10 thoughts on “No US de-escalation yet”

  1. Helena, it’s quite clear that the US military are the wrong people to be trying to provide security for the Iraqis. They are not a police force but a kill and destroy force. Having served in the US military, I’m not surprised at the “mano a mano” rhetoric by Marines in Fallujah. Military people are famously deficient in diplomatic skills. Their civilian superiors, however, are supposed to understand the consequences of using military force to level a large city. They will make the decision to unleash unspeakable horror on Fallujuh and need to be held responsible for that decision.

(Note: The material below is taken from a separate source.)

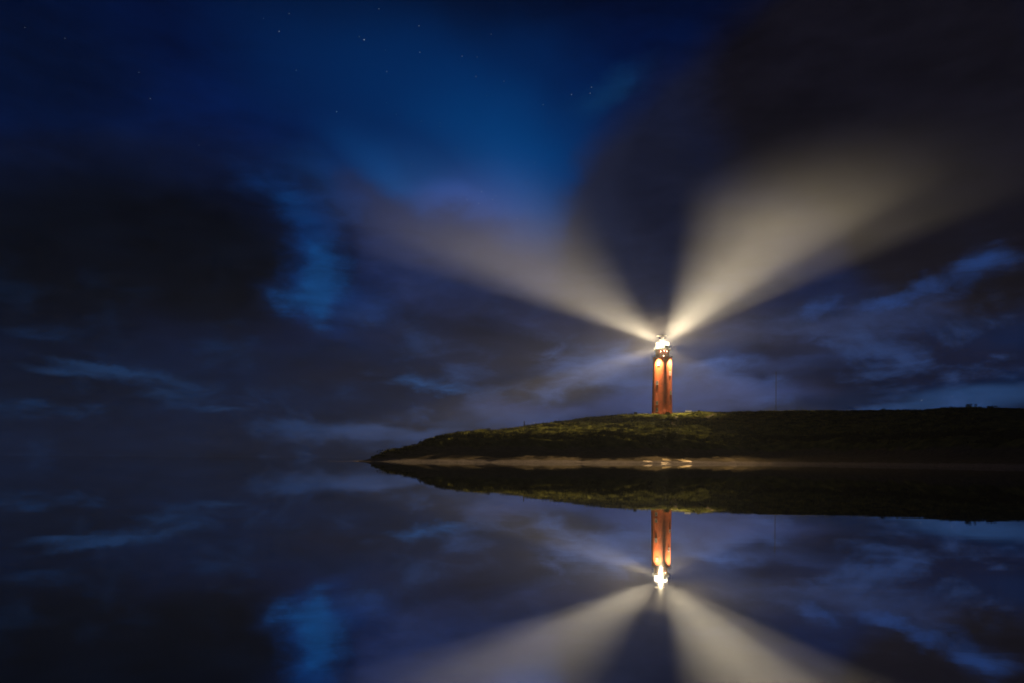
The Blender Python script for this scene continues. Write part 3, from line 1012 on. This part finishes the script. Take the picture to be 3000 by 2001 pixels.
# lattice mast behind the dune
mb = at(2273, 1205, 362); mb.z -= 2.5
mast = tag(empty("radio_mast", mb), 'thin dark lattice radio mast standing behind the dune right of the lighthouse', 'mast')
mh_ = at(2266, 1090, 362).z - mb.z
b = bmesh.new()
nseg = 22
def leg_pt(k, j):
    t = j / nseg
    r = 0.42 * (1 - t) + 0.16 * t
    return Vector((r * math.cos(2.094 * k + .4), r * math.sin(2.094 * k + .4), mh_ * t))
for k in range(3):
    add_bar(b, leg_pt(k, 0), leg_pt(k, nseg), 0.045, 5)
obj("leg", b, M_DARK, mast)
b = bmesh.new()
for j in range(nseg):
    for k in range(3):
        add_bar(b, leg_pt(k, j), leg_pt((k + 1) % 3, j + 1), 0.022, 4)
        add_bar(b, leg_pt(k, j), leg_pt((k + 1) % 3, j), 0.02, 4)
obj("bracing", b, M_DARK, mast)
b = bmesh.new(); add_bar(b, (0, 0, mh_ - 0.1), (0, 0, mh_ + 3.2), 0.045, 5, 0.02); obj("aerial", b, M_DARK, mast)

# ------------------------------------------------------------------ stars
STARS = [(836, 91, 2.2), (641, 72, 1.3), (773, 256, 1.5), (345, 226, 1.0), (962, 59, 1.0), (964, 120, 1.1), (680, 161, .9), (888, 164, .9),
         (1061, 129, .9), (870, 20, .9), (1312, 217, 1.1), (1355, 214, .9), (1358, 200, .9), (1247, 240, .8), (1106, 440, 1.1), (1131, 458, 1.0),
         (1139, 450, .7), (1099, 467, .8), (1072, 458, .9), (1187, 503, .9), (605, 42, .7), (664, 31, .7), (1228, 374, .7), (1048, 339, .7), (910, 262, .7),
         (967, 278, .7), (1093, 175, .7), (1128, 78, .6), (945, 376, .6), (885, 115, .5), (825, 84, .6), (1096, 131, .5), (1157, 186, .6), (1117, 219, .6),
         (1010, 282, .6), (887, 236, .6), (319, 166, .6), (149, 88, .6), (57, 63, .6), (1259, 283, .5), (457, 333, .5), (1010, 290, .5), (2116, 919, 1.6), (2187, 911, .7)]
vs = []
DS = 15000.0
for sx, sy, b_ in STARS:
    d = ray(sx * V, sy * V)
    c_ = np.array([d[0], 1.0, d[2]]) / math.sqrt(d[0] ** 2 + 1 + d[2] ** 2) * DS
    r = DS * 0.00040 * (b_ ** 0.7)
    n_ = c_ / DS
    t1 = np.cross(n_, [0, 0, 1]); t1 /= np.linalg.norm(t1); t2 = np.cross(n_, t1)
    octa = [c_ + t1 * r, c_ + t2 * r, c_ - t1 * r, c_ - t2 * r, c_ + n_ * r, c_ - n_ * r]
    for f in ((0, 1, 4), (1, 2, 4), (2, 3, 4), (3, 0, 4), (1, 0, 5), (2, 1, 5), (3, 2, 5), (0, 3, 5)):
        vs += [octa[i_] for i_ in f]
vs = np.array(vs)
tag(raw_mesh("sky_stars", vs, np.arange(len(vs), dtype=np.int32), 3, emit_mat("starlight", (0.75, 0.85, 1.0), 0.48, False)), kind='structure')

# ------------------------------------------------------------------ haze
S = 1900.0
bm = bmesh.new()
bmesh.ops.create_cube(bm, size=1, matrix=Matrix.Translation((0, 0, 28.05)) @ Matrix.Diagonal((2 * S, 2 * S, 74.1, 1)))
mh = bpy.data.materials.new("sea_haze")
mh.use_nodes = True
N, L = mh.node_tree.nodes, mh.node_tree.links
N.clear()
pv = N.new('ShaderNodeVolumePrincipled')
pv.inputs['Color'].default_value = (0.93, 0.94, 0.97, 1)
pv.inputs['Density'].default_value = 0.00009
pv.inputs['Anisotropy'].default_value = 0.05
oh = N.new('ShaderNodeOutputMaterial'); L.new(pv.outputs[0], oh.inputs['Volume'])
haze = tag(obj("haze", bm, mh), kind='stuff', label='thin pale sea haze catching the beams all round the lighthouse')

It is clear to me that the occupation of Iraq is a dismal failure and the Bush administration has almost no options for turning it into a success.

  2. I agree with most of your comments, but your central assumption is completely incorrect. Nothing the American military or the American Occupation Authority has done in Iraq from the very beginning has anything to do with providing security for the Iraqis.

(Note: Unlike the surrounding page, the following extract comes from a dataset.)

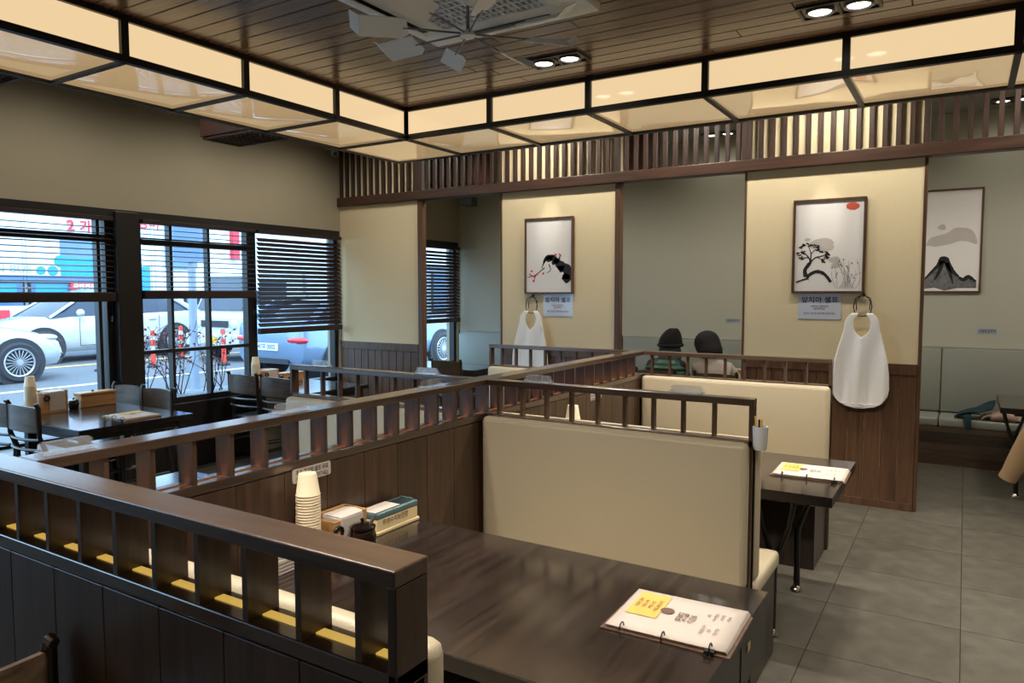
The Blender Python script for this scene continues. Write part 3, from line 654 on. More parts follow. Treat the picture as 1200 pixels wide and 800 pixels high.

  3. Shirin, that was not my assumption – it was the purpose stated by the Bush administration. That purpose has been revealed to be a lie by the administration, its CPA flunkies and the actions of the US military. The only point I was trying to make is that soldiers follow orders, wisely or unwisely. The horror being visited on the Iraqi population by American soldiers should not distract us from holding accountable those American civilian authorities who actually make the decisions. If you feel this is not the case, please let me know so that we can discuss this point.

  4. Thanks for the clarification.
    Clearly, the real purpose of the US military in Iraq is to control the population so the American Occupation Authority can complete its job of putting into place people and systems that will serve the American (i.e. the Bush administration’s) agenda. And, of course, in a nicely circular kind of way, to provide security for the US military. It does seem, though, that increasingly, mercenaries and the “new Iraqi military” are being called upon to provide security – read act as human shields – for both the American Occupation Authority and the US military.
    And no, I don’t disagree with you that the civilian decision makers should be held accountable for what American troops are doing in Iraq. I also believe the military commanders should be held accountable, as should individual soldiers who commit crimes against Iraq and its people.

  5. Perversity in Cyprus & Other Stories

    Itemized weekend news:From Jonathan Edelstein I learn that Cyprus is not going to reunify anytime soon: the Greek Cypriots voted down the Annan plan. Randy McDonald (comments) explains why. Helena Cobbam, a CSM journalist, began the last week with an…

  6. Shirin, I agree with you regarding prosecution of American soliders for war crimes. Sadly, this has rarely ever happened and likely will not be allowed to happen by the current or any US administration.
    To know that this is true, one needs only to look at countries where the US maintains military forces and has “status of forces agreements” with those countries. Those SOFAs exempt soldiers, seamen and airmen committing crimes in those countries from the administration of those countries’ justice systems. Chalmers Johnson,in his “Sorrows of Empire,” points out the evils like this that are fostered by rampant American militarism. I recommend the book highly to those who haven’t read it.